CARSON CITY — The head of the Southern Nevada Water Authority said Monday a 2012 rate hike that produced a backlash from the business community was needed to raise money to build a new intake on the Colorado River.

The new intake is necessary because a severe drought threatens Southern Nevada’s access to Lake Mead water and came during the Great Recession, when there was no new economic growth to help raise the revenue needed to pay for the $800 million project, said Pat Mulroy, general manager of the district.

“Had this project not become of utmost necessity to secure the water supply for Southern Nevada, we would not be sitting here today,” she said.

Mulroy spoke to the Senate Government Affairs Committee in opposition to a bill by Sen.
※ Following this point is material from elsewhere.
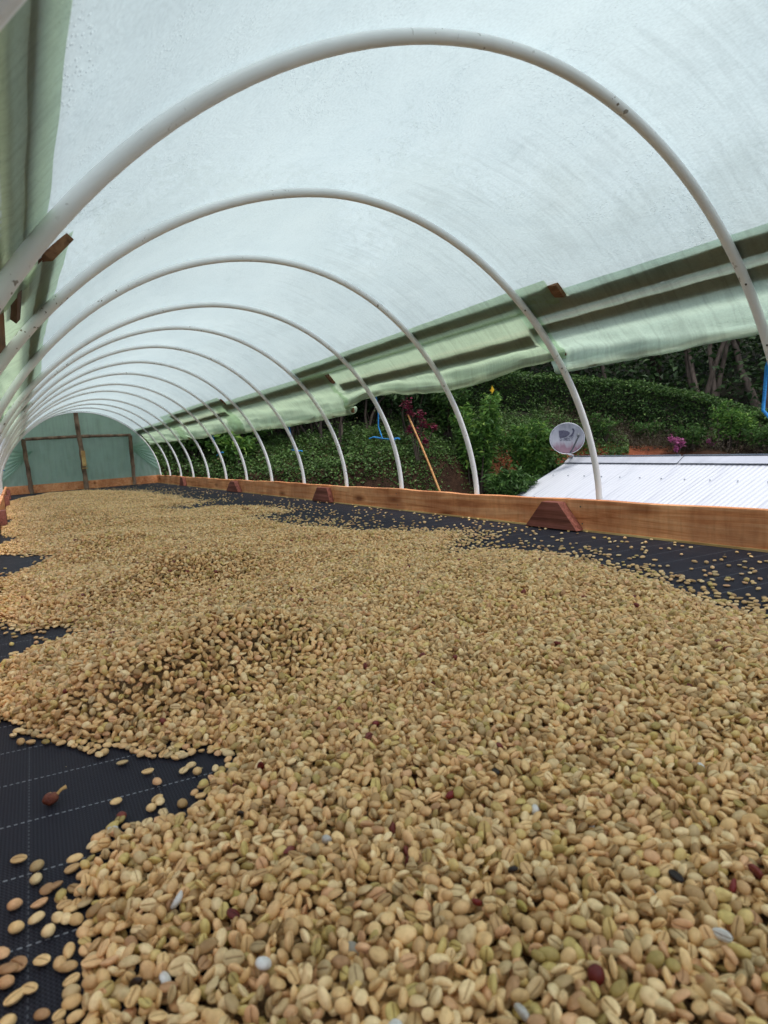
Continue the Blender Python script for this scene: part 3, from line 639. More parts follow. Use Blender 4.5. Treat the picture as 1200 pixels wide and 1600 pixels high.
# cheap periodic value noise
_tab = RNG.random((128, 128))
def vnoise(x, y, f, o=0):
    x = x * f + 17.3 * o + 500; y = y * f + 9.1 * o + 500; xi = np.floor(x).astype(int); yi = np.floor(y).astype(int); fx = x - xi; fy = y - yi
    fx = fx * fx * (3 - 2 * fx); fy = fy * fy * (3 - 2 * fy); g = lambda i, j: _tab[i % 128, j % 128]
    return (g(xi, yi) * (1 - fx) * (1 - fy) + g(xi + 1, yi) * fx * (1 - fy) + g(xi, yi + 1) * (1 - fx) * fy + g(xi + 1, yi + 1) * fx * fy) * 2 - 1
def sst(e0, e1, x): t = np.clip((x - e0) / (e1 - e0), 0, 1); return t * t * (3 - 2 * t)
BUMPS = [(-.50, .92, .175, .085, .082, .1), (-.70, .88, .10, .07, .030, 0), (-.42, 1.62, .22, .105, .080, .15), (-.62, 1.78, .12, .14, .018, 0), (-.45, 2.45, .22, .13, .056, .1), (-.5, 3.3, .2, .16, .036, 0), (-.5, 4.1, .2, .2, .038, 0), (-.5, 5.2, .25, .3, .03, 0), (-.4, 6.4, .3, .4, .03, 0),
         (-.45, .26, .22, .12, .012, 0), (.0, .3, .2, .2, .010, 0), (-.12, .62, .16, .12, .010, .3), (.12, .95, .15, .14, .010, 0), (-.05, 1.4, .15, .12, .010, 0), (0., 2.0, .2, .2, .010, 0)]
def height(x, y, d):
    h = .010 * sst(0, .035, d) + .006 * sst(.03, .12, d)
    for cx, cy, sx, sy, am, sk in BUMPS:
        u = (x - cx); v = (y - cy) - sk * u
        h = h + am * np.exp(-(u / sx) ** 2 - (v / sy) ** 2) * sst(0, .10, d)
    h = h + (.0045 * vnoise(x, y, 9, 1) + .0030 * vnoise(x, y, 22, 2) + .006 * vnoise(x, y, 4, 3)) * sst(.01, .09, d)
    h = h + .0105 * np.sin((y + .35 * x) * 2 * np.pi / .52 + 1.5 * vnoise(x, y, 2, 12)) * sst(1.1, 1.6, y) * sst(.02, .14, d)
    return np.maximum(h, 0)
LB = .0117
def scatter(sp, y0, y1, jit=.42):
    nx_ = int(1.7 / sp); ny_ = int((y1 - y0) / (sp * .866))
    gx, gy = np.meshgrid(np.arange(nx_) * sp - .85, y0 + np.arange(ny_) * sp * .866); gx = gx + (np.arange(ny_)[:, None] % 2) * sp / 2
    P = np.stack([gx.ravel(), gy.ravel()], 1); return P + RNG.uniform(-jit, jit, P.shape) * sp
def visible_mask(X):
    q = X - CAM; z = q @ CF; u = 600 + FPX * (q @ CR) / z; v = 800 - FPX * (q @ CU) / z
    return z, u, v, (z > .05) & (u > -60) & (u < 1260) & (v > 0) & (v < 1680)
def rots(n, pile):
    yaw = RNG.uniform(0, 2 * np.pi, n); tilt = RNG.normal(0, 1, n) * (.12 + .55 * pile); roll = RNG.normal(0, 1, n) * (.12 + .8 * pile)
    roll += np.where(RNG.random(n) < .5, np.pi, 0)
    return np.stack([roll, tilt, yaw], 1)
beans = []      # arrays: x y z rx ry rz scale layer
def add(P, z, pile, layer):
    n = len(P); r = rots(n, pile); s = np.clip(RNG.normal(1.0, .11, n), .70, 1.27); beans.append(np.column_stack([P, z, r, s, np.zeros(n)]))
# beans are dropped pass by pass; each comes to rest on what lies below it
GR = .0015; GX0, GY0 = -.88, -.12; NX, NY = int(1.78 / GR), int(8.75 / GR)
cxs = GX0 + (np.arange(NX) + .5) * GR; cys = GY0 + (np.arange(NY) + .5) * GR
ck = 8; CX, CY = np.meshgrid(cxs[::ck], cys[::ck], indexing='ij'); cd_ = poly_dist(np.stack([CX.ravel(), CY.ravel()], 1)).reshape(CX.shape)
def lookup_d(P):
    i = np.clip(((P[:, 0] - GX0) / GR / ck), 0, cd_.shape[0] - 1.001); j = np.clip(((P[:, 1] - GY0) / GR / ck), 0, cd_.shape[1] - 1.001); a = i.astype(int); b = j.astype(int); f = i - a; g = j - b
    return cd_[a, b] * (1 - f) * (1 - g) + cd_[a + 1, b] * f * (1 - g) + cd_[a, b + 1] * (1 - f) * g + cd_[a + 1, b + 1] * f * g
def edge_de(P):
    return lookup_d(P) + .018 * vnoise(P[:, 0], P[:, 1], 18, 5) + .010 * vnoise(P[:, 0], P[:, 1], 45, 6)
hc = height(CX, CY, cd_ + .018 * vnoise(CX, CY, 18, 5) + .010 * vnoise(CX, CY, 45, 6))
HM = np.repeat(np.repeat(np.maximum(hc - .0105, 0), ck, 0), ck, 1)[:NX, :NY].astype(np.float32); HM = np.pad(HM, ((0, NX - HM.shape[0]), (0, NY - HM.shape[1])))
kr = np.arange(-3, 4); KX, KY = np.meshgrid(kr, kr, indexing='ij'); kd = np.hypot(KX, KY) * GR; ks = kd <= .0047; KX, KY, kd = KX[ks], KY[ks], kd[ks]
dome = .0030 * np.sqrt(np.clip(1 - (kd / .0052) ** 2, 0, 1))
def drop_pass(sp, y0, y1, pno, total):
    P = scatter(sp, y0, y1, .30) + RNG.uniform(-sp, sp, 2); P = P[(np.abs(P[:, 0]) < XB - .009) & (P[:, 1] > -.1) & (P[:, 1] < 8.5)]
    de = edge_de(P); right = P[:, 0] > -.1
    reach = np.where(right, np.where(P[:, 1] < 1.6, .07, .10), np.where(P[:, 1] < 1.1, .010, .030))
    pr = np.where(de > 0, 1.0, .50 * np.exp(de / (reach * .45)) * (.35 + .9 * (vnoise(P[:, 0], P[:, 1], 14, 8) > -.1)) * .7)
    pr = pr + np.where(right & (de < 0), .020 * np.exp(de / .22) * (1 + .9 * vnoise(P[:, 0], P[:, 1], 9, 77)), 0)
    pr = np.where((de > 0) & (de < .03) & right, .5 + .5 * de / .03, pr)
    patch = (P[:, 1] > 1.9) & (P[:, 1] < 6) & (P[:, 0] > -.05) & (vnoise(P[:, 0], P[:, 1], 5.5, 11) > .25) & (de < .16)
    pr = np.where(patch, pr * .22, pr)
    P = P[RNG.random(len(P)) < pr]; de = edge_de(P); h = height(P[:, 0], P[:, 1], de)
    ix = ((P[:, 0] - GX0) / GR).astype(int); iy = ((P[:, 1] - GY0) / GR).astype(int)
    IX = np.clip(ix[:, None] + KX, 0, NX - 1); IY = np.clip(iy[:, None] + KY, 0, NY - 1); g = HM[IX, IY]
    mx_, mn_ = g.max(1), g.mean(1); zr = .62 * mx_ + .38 * mn_
    ok = (zr < h + .0012) | (zr < .0005); P, h, zr, mx_, mn_, IX, IY, de = P[ok], h[ok], zr[ok], mx_[ok], mn_[ok], IX[ok], IY[ok], de[ok]
    zc = zr + .0027; np.maximum.at(HM, (IX, IY), (zc[:, None] + dome).astype(np.float32))
    pile = np.clip((mx_ - mn_) / .0016, 0, 1); add(P, BED + zc, pile, np.full(len(P), 0))
for k_ in range(8): drop_pass(.0113, -.08, 2.7, k_, 7)
for k_ in range(5): drop_pass(.0114, 2.7, 8.5, k_, 5)
B = np.vstack(beans)
# loose beans on the near mat, one by one
LOOSE = [(-0.777, 0.596, 'tan', 'lone tan bean on the black mat at the left edge above a close pair'), (-0.764, 0.575, 'pale', 'pale bean on the black mat, upper of a close pair by a dashed thread'), (-0.765, 0.557, 'greyish', 'greyish bean on the black mat, lower of a close pair by a dashed thread'),
 (-0.78, 0.533, 'brown', 'brown bean lying alone on the mat left of the pile foot'), (-0.766, 0.506, 'pale', None), (-0.779, 0.505, 'tan', None), (-0.694, 0.639, 'tan', 'tan bean lying on a dashed white thread of the mat'),
 (-0.695, 0.605, 'olive', 'olive green bean lying alone above a white one on the mat'), (-0.703, 0.593, 'white', 'whitish split bean lying below an olive one on the mat'), (-0.677, 0.721, 'pale', 'pale bean alone on the mat just below the mound edge'), (-0.657, 0.682, 'tan', None), (-0.653, 0.652, 'brown', 'round brownish bean alone on the mat between mound and pile'),
 (-0.736, 0.566, 'tan', 'tan bean lying on a dashed thread beside the pile foot'), (-0.624, 0.66, 'pale', None), (-0.616, 0.664, 'pale', None), (-0.613, 0.648, 'tan', None), (-0.614, 0.618, 'olive', None), (-0.785, 0.453, 'brown', None), (-0.78, 0.437, 'tan', None), (-0.772, 0.439, 'tan', None),
 (-0.752, 0.497, 'pale', None), (-0.747, 0.492, 'pale', None), (-0.749, 0.523, 'olive', None), (-0.759, 0.487, 'pale', None), (-0.764, 0.46, 'tan', None), (-0.774, 0.891, 'pale', None), (-0.697, 0.756, 'pale', None), (-0.691, 0.76, 'tan', None), (-0.658, 0.611, 'pale', None), (-0.667, 0.606, 'tan', None),
 (-0.784, 0.418, 'tan', None), (-0.788, 0.483, 'brown', None), (-0.659, 0.62, 'tan', None)]
z, u, v, vis = visible_mask(B[:, :3])
B = B[(z > .06) & ~((B[:, 1] > 2.6) & (RNG.random(len(B)) < .0))]
z, u, v, vis = visible_mask(B[:, :3])
here = HM[np.clip(((B[:, 0] - GX0) / GR).astype(int), 0, NX - 1), np.clip(((B[:, 1] - GY0) / GR).astype(int), 0, NY - 1)]
B[:, 7] = (B[:, 2] - BED) < here - .0034      # 1 = buried under others
# special coloured beans: the scattered bean nearest to each seen spot
SPECIAL = {'white': [(-0.575, 0.246), (-0.601, 0.261), (-0.546, 0.231), (-0.4, 0.371), (-0.368, 0.333), (-0.233, 0.324), (-0.365, 0.274), (-0.401, 0.258), (-0.699, 0.388), (-0.643, 0.349), (-0.594, 0.327), (-0.675, 0.453), (-0.561, 0.44), (-0.404, 0.201)],
 'red': [(-0.564, 0.587), (-0.639, 0.45), (-0.095, 0.428), (-0.504, 0.312), (-0.353, 0.225), (-0.493, 0.225), (-0.244, 1.276), (-0.652, 0.409), (-0.421, 0.601), (-0.438, 0.433)], 'orange': [(-0.346, 0.356), (-0.328, 0.402), (-0.537, 0.332), (-0.54, 0.314)],
 'black': [(-0.607, 0.519), (-0.711, 0.394), (-0.469, 0.324), (-0.385, 0.252), (-0.386, 0.436)], 'yellow': [(-0.642, 0.426), (-0.655, 0.395), (-0.291, 0.334), (-0.488, 0.292)]}
spec = {}
WHERE_SP = {}
for c, pts in SPECIAL.items():
    for k_, (sx, sy) in enumerate(pts):
        dd = np.hypot(B[:, 0] - sx, B[:, 1] - sy) + (B[:, 7] > 0) * 1.0 - 0
        dd[list(spec)] = 9 if spec else 0
        j = int(np.argmin(dd)); spec[j] = (c, u[j], v[j])
        B[j, 2] += .0012
top = (B[:, 7] == 0) & vis & (v < 1600) & (u > 0) & (u < 1200)
order = np.argsort(np.where(top, z, 99)); near = [int(j) for j in order[:255] if int(j) not in spec]
pick = set(near) | set(spec)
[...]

Michael Roberson, R-Las Vegas, which would subject future water authority rate hikes to review and analysis by the Public Utilities Commission.

Roberson said Senate Bill 232 would require proposed rate hikes to be reviewed by experts to ensure they are necessary and fair.

Roberson’s bill was supported by Brian McAnallen, vice president of government affairs for the Las Vegas Chamber of Commerce, who said it was not the rate increase but the process that led to it that makes the bill necessary.

The legislation would not affect the authority’s bond rating or its ability to sell bonds if it is implemented properly, he said.

But Mulroy and other authority witnesses disagreed.

Mulroy said the bill would bring the authority’s outstanding bonds into question and affect the bond rating it now enjoys.

The constitutionality of the measure was also brought into question.

Mulroy added there are more than two dozen elected officials in Southern Nevada who are directly accountable to the public and who have to defend any approved rate hikes and stand for re-election.

Roberson called the bond concerns a red herring and a weak argument.

“This is an example of unmitigated power that one person holds over the water rates of Southern Nevadans,” he said.

Roberson said there was minimal notice of the 2012 rate hike. The Henderson City Council spent seven minutes on the rate hike discussion last year.

“That is not independent oversight,” he said.